**PROBLEM**
Quote, without any change, the line that contains "(.022, .009, .004), 'y', .5)" and all lines that follow it to the end of the data below.

**SUPPLIED DATA**
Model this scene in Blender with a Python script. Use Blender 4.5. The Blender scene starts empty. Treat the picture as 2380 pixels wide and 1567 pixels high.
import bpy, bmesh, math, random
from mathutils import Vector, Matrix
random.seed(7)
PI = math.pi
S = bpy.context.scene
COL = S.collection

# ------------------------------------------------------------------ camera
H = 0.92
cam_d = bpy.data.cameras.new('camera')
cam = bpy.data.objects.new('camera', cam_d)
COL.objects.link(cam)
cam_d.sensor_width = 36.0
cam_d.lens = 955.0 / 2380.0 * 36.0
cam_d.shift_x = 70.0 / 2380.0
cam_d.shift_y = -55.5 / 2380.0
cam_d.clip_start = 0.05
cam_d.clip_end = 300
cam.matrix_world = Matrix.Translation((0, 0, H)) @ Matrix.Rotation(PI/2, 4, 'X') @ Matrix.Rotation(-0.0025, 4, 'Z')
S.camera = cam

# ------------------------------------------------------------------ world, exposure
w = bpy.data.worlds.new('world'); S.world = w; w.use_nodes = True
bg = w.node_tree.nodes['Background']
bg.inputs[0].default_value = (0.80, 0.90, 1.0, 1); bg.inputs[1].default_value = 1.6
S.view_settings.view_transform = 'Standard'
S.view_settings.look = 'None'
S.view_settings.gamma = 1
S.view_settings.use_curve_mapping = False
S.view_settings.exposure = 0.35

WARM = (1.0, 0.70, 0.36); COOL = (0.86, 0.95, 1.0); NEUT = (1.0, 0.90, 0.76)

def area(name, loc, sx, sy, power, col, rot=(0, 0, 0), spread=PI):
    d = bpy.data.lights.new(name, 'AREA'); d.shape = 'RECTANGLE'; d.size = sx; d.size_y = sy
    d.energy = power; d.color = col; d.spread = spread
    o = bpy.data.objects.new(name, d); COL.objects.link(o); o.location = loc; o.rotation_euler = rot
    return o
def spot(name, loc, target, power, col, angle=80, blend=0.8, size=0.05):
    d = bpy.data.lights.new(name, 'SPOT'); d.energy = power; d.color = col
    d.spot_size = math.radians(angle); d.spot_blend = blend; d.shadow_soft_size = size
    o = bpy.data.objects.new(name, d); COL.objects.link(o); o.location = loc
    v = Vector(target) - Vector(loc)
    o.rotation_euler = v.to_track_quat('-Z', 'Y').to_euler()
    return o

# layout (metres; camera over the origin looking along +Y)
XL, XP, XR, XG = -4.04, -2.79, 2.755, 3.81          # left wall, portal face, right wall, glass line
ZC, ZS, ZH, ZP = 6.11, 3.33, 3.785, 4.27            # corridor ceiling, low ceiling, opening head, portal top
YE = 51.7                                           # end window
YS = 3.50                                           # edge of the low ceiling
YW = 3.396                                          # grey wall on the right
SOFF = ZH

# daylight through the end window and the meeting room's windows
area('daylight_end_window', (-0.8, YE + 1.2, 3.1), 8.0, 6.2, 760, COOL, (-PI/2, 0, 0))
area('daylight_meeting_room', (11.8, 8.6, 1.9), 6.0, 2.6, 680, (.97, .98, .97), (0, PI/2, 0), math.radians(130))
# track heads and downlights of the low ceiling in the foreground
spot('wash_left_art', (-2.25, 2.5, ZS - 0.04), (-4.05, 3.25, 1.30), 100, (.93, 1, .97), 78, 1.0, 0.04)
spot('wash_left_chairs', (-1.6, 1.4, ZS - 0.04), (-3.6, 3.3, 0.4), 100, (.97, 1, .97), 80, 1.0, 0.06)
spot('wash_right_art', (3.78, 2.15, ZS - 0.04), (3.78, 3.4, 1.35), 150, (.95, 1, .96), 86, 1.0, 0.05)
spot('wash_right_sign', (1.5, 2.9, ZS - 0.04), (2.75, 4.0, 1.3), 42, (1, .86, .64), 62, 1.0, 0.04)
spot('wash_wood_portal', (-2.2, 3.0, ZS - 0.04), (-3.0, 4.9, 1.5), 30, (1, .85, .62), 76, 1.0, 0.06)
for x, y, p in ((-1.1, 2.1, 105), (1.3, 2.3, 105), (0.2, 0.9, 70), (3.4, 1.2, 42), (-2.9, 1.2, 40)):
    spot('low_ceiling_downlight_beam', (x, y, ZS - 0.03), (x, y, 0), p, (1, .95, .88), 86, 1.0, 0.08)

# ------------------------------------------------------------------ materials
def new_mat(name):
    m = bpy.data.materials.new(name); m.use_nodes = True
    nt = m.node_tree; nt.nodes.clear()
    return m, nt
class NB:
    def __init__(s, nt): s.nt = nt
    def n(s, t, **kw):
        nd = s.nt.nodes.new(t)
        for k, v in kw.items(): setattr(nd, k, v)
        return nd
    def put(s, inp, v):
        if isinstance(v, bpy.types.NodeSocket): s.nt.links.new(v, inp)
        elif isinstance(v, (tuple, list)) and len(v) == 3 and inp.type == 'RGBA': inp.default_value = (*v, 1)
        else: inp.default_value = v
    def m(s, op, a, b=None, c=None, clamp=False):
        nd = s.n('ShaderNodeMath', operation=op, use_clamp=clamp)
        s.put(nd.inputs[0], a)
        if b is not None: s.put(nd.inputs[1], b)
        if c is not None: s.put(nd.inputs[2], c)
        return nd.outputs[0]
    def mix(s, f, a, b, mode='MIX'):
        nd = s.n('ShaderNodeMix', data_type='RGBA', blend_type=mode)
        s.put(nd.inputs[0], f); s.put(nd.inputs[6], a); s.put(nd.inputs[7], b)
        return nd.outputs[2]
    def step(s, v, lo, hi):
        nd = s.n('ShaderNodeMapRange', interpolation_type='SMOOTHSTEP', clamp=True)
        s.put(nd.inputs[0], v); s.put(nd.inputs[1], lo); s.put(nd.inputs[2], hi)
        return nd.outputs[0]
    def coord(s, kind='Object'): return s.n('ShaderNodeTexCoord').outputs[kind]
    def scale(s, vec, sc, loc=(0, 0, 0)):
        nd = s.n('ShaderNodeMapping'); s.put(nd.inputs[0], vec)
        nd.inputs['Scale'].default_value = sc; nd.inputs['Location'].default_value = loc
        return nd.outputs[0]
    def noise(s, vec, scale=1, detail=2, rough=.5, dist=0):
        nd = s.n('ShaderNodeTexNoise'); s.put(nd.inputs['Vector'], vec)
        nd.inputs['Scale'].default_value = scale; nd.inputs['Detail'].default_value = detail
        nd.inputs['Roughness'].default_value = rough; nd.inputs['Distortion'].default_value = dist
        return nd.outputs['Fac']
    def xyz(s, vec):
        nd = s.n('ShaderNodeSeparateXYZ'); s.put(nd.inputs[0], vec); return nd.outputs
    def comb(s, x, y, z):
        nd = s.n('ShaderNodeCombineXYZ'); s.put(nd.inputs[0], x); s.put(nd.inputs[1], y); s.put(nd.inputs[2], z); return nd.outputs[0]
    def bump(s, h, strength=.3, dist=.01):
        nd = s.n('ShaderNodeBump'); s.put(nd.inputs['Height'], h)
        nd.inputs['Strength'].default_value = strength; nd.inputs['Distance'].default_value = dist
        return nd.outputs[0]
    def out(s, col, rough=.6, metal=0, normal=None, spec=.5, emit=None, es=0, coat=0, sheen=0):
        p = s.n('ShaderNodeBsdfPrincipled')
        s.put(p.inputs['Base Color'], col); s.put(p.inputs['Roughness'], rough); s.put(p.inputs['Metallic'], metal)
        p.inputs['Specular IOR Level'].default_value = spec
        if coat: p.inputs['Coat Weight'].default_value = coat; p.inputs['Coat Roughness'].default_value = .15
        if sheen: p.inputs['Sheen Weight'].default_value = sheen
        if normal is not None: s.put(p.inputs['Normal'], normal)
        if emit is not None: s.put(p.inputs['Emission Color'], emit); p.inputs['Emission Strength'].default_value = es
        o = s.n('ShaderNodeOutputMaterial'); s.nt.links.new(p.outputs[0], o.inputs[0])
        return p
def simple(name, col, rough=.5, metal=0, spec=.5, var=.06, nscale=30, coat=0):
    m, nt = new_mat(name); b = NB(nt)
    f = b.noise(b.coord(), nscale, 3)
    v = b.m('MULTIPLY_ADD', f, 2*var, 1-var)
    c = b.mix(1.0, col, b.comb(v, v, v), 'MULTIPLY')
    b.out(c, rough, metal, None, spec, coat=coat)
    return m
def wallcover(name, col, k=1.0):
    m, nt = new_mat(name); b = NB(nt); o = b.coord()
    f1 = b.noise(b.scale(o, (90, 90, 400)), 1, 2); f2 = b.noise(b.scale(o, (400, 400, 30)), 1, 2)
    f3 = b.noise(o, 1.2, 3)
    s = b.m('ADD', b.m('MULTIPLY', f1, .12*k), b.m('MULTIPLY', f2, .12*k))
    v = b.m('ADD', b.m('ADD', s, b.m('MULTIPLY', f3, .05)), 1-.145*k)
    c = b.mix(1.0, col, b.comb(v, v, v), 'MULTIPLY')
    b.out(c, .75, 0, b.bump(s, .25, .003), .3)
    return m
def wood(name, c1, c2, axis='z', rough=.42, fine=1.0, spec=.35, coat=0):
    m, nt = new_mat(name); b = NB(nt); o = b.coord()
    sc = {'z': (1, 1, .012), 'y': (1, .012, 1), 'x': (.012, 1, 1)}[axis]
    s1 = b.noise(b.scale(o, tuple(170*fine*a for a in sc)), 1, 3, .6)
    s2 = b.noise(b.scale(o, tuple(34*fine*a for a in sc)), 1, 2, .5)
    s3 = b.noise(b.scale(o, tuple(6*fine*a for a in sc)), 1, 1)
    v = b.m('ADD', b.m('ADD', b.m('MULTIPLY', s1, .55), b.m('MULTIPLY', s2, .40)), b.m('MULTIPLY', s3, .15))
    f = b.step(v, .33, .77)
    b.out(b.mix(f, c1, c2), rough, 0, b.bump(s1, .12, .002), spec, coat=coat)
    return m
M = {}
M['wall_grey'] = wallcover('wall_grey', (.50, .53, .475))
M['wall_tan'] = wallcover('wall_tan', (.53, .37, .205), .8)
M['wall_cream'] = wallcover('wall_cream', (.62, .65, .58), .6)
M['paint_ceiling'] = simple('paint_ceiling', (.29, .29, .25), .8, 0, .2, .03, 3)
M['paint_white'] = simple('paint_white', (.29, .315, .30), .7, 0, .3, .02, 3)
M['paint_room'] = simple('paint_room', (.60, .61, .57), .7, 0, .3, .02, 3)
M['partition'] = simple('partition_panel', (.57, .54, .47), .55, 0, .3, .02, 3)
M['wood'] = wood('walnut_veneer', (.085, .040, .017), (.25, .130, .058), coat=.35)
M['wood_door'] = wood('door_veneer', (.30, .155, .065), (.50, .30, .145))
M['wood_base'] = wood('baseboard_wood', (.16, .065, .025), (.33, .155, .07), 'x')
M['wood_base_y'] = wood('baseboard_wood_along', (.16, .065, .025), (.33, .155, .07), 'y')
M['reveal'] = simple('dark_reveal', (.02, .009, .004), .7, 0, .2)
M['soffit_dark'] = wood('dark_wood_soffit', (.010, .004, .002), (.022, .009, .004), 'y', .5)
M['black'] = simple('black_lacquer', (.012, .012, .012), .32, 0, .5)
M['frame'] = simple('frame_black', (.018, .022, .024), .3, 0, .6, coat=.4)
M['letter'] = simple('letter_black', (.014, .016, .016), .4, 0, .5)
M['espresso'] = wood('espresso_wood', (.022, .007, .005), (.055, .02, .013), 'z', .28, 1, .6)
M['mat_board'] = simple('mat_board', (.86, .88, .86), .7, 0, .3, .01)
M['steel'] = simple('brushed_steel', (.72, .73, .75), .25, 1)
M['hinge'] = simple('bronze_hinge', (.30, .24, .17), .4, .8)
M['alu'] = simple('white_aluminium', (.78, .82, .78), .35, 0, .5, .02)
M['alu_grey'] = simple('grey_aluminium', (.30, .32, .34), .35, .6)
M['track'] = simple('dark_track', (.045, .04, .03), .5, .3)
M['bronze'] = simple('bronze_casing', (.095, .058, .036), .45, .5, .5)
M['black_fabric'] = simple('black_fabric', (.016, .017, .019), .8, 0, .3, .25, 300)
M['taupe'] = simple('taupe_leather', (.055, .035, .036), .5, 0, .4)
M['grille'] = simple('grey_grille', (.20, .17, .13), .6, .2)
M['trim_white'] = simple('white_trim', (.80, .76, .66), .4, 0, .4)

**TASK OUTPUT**
M['soffit_dark'] = wood('dark_wood_soffit', (.010, .004, .002), (.022, .009, .004), 'y', .5)
M['black'] = simple('black_lacquer', (.012, .012, .012), .32, 0, .5)
M['frame'] = simple('frame_black', (.018, .022, .024), .3, 0, .6, coat=.4)
M['letter'] = simple('letter_black', (.014, .016, .016), .4, 0, .5)
M['espresso'] = wood('espresso_wood', (.022, .007, .005), (.055, .02, .013), 'z', .28, 1, .6)
M['mat_board'] = simple('mat_board', (.86, .88, .86), .7, 0, .3, .01)
M['steel'] = simple('brushed_steel', (.72, .73, .75), .25, 1)
M['hinge'] = simple('bronze_hinge', (.30, .24, .17), .4, .8)
M['alu'] = simple('white_aluminium', (.78, .82, .78), .35, 0, .5, .02)
M['alu_grey'] = simple('grey_aluminium', (.30, .32, .34), .35, .6)
M['track'] = simple('dark_track', (.045, .04, .03), .5, .3)
M['bronze'] = simple('bronze_casing', (.095, .058, .036), .45, .5, .5)
M['black_fabric'] = simple('black_fabric', (.016, .017, .019), .8, 0, .3, .25, 300)
M['taupe'] = simple('taupe_leather', (.055, .035, .036), .5, 0, .4)
M['grille'] = simple('grey_grille', (.20, .17, .13), .6, .2)
M['trim_white'] = simple('white_trim', (.80, .76, .66), .4, 0, .4)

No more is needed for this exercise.